Supplied data.
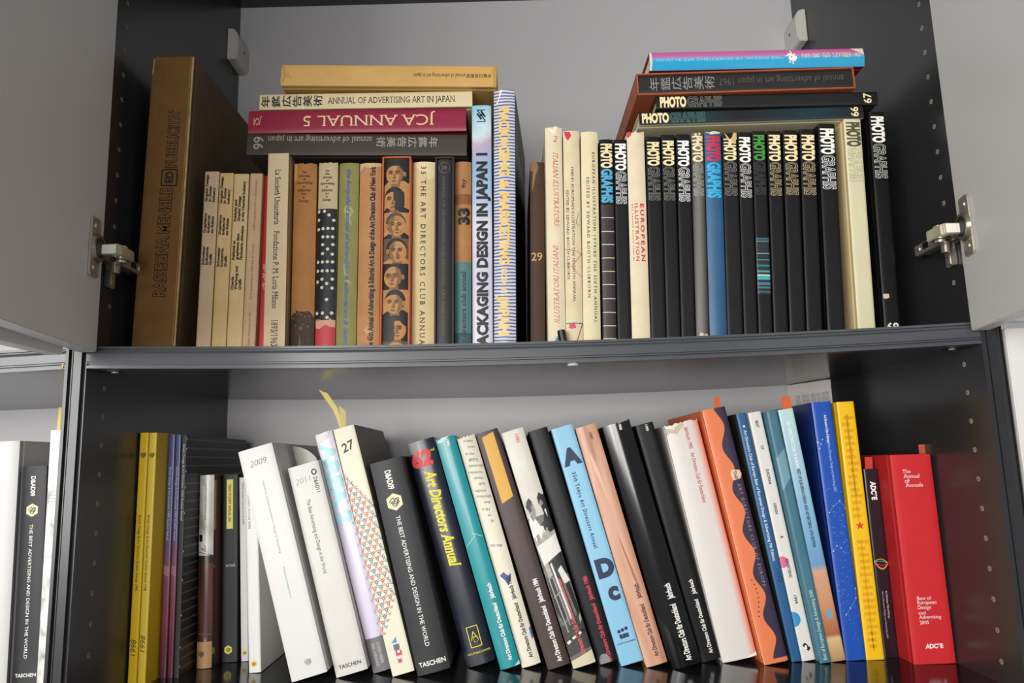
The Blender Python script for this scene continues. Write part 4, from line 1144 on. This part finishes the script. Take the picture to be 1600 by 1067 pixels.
def pattern(s):
    """interlocked red and blue three-armed arrows inside a slanted field"""
    red, blue = mat('#c2403c', .5), mat('#39608f', .5)
    z = s.Z; t = s.t
    zt = {a: z(a) for a in (725, 795, 925, 996)}
    c = .17 * t; k = 0
    ztop, zbot = zt[725], zt[996]
    row = 0; zz = ztop
    while zz > zbot:
        n = 8
        for i in range(-1, n):
            x = -t / 2 + (i + .5 * (row % 2)) * c * 1.732
            # slanted field
            f = (x + t / 2) / t
            if not (-0.02 < f < 1.02): continue
            lo = zt[996] + (zt[925] - zt[996]) * f; hi = zt[725] + (zt[795] - zt[725]) * f
            if not lo < zz < hi: continue
            for j in range(3):
                m = (red, blue)[(row + j + i) % 2]
                a = math.radians(90 + 120 * j)
                ca, sa = math.cos(a), math.sin(a)
                for off in (-.17, .17):
                    p0 = np.array((x - sa * off * c + ca * .12 * c, zz + ca * off * c + sa * .12 * c)); p1 = np.array((x - sa * off * c + ca * .95 * c, zz + ca * off * c + sa * .95 * c))
                    d = p1 - p0; nn = np.array((-d[1], d[0])) / np.linalg.norm(d) * c * .07
                    s.lay([p0 - nn, p1 - nn, p1 + nn, p0 + nn], [[0, 1, 2, 3]], m, s.print_, 2)
                b_ = a + math.radians(60)
                q0 = np.array((x + ca * .62 * c, zz + sa * .62 * c)); q1 = q0 + np.array((math.cos(b_), math.sin(b_))) * c * .55
                d = q1 - q0; nn = np.array((-d[1], d[0])) / np.linalg.norm(d) * c * .07
                s.lay([q0 - nn, q1 - nn, q1 + nn, q0 + nn], [[0, 1, 2, 3]], m, s.print_, 3)
        zz -= 1.5 * c; row += 1


L('leaning cream book numbered 27 with red and blue interlocking pattern and yellow ribbon', Q((520, 672), (552.7, 663), (648.6, 1050), (613, 1058)), mat('#dfdac0', .45),
  [Hz('27', 697, .5, .66, K, bold=.015, shear=.2, serif=True, rot=.25), pattern, P([(.3, 1003), (.55, 995), (.55, 1004)], mat('#2f8fc4', .5)), R(.35, .62, 1006, 1012, mat('#6b6670', .5)), Dc(.48, 1012, .135, mat('#6b6670', .5)), R(.38, .66, 1016, 1024, mat('#cf3a5a', .5)), R(.47, .58, 1016, 1020, mat('#ebe6cc', .5), layer=3),
   R(.4, .58, 1029, 1035, mat('#d63b6d', .5))], dep=.24, cover=mat('#8d877b', .5), spine=(.0012, 8))
HEXC = mat('#e9dcae', .5)


def dad09(a):
    return [T('D&AD09', 'd', a[0], a[1], .5, .18, WH, bold=.025), Hx(.5, a[2], .27, HEXC, K), T('THE BEST ADVERTISING AND DESIGN IN THE WORLD', 'd', a[3], a[4], .5, .13, WH, bold=.0), Hz('TASCHEN', a[5], .52, .82, WH, bold=.02)]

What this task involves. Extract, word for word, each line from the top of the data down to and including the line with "zz -= 1.5 * c; row += 1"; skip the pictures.

Right answer.
The Blender Python script for this scene continues. Write part 4, from line 1144 on. This part finishes the script. Take the picture to be 1600 by 1067 pixels.
def pattern(s):
    """interlocked red and blue three-armed arrows inside a slanted field"""
    red, blue = mat('#c2403c', .5), mat('#39608f', .5)
    z = s.Z; t = s.t
    zt = {a: z(a) for a in (725, 795, 925, 996)}
    c = .17 * t; k = 0
    ztop, zbot = zt[725], zt[996]
    row = 0; zz = ztop
    while zz > zbot:
        n = 8
        for i in range(-1, n):
            x = -t / 2 + (i + .5 * (row % 2)) * c * 1.732
            # slanted field
            f = (x + t / 2) / t
            if not (-0.02 < f < 1.02): continue
            lo = zt[996] + (zt[925] - zt[996]) * f; hi = zt[725] + (zt[795] - zt[725]) * f
            if not lo < zz < hi: continue
            for j in range(3):
                m = (red, blue)[(row + j + i) % 2]
                a = math.radians(90 + 120 * j)
                ca, sa = math.cos(a), math.sin(a)
                for off in (-.17, .17):
                    p0 = np.array((x - sa * off * c + ca * .12 * c, zz + ca * off * c + sa * .12 * c)); p1 = np.array((x - sa * off * c + ca * .95 * c, zz + ca * off * c + sa * .95 * c))
                    d = p1 - p0; nn = np.array((-d[1], d[0])) / np.linalg.norm(d) * c * .07
                    s.lay([p0 - nn, p1 - nn, p1 + nn, p0 + nn], [[0, 1, 2, 3]], m, s.print_, 2)
                b_ = a + math.radians(60)
                q0 = np.array((x + ca * .62 * c, zz + sa * .62 * c)); q1 = q0 + np.array((math.cos(b_), math.sin(b_))) * c * .55
                d = q1 - q0; nn = np.array((-d[1], d[0])) / np.linalg.norm(d) * c * .07
                s.lay([q0 - nn, q1 - nn, q1 + nn, q0 + nn], [[0, 1, 2, 3]], m, s.print_, 3)
        zz -= 1.5 * c; row += 1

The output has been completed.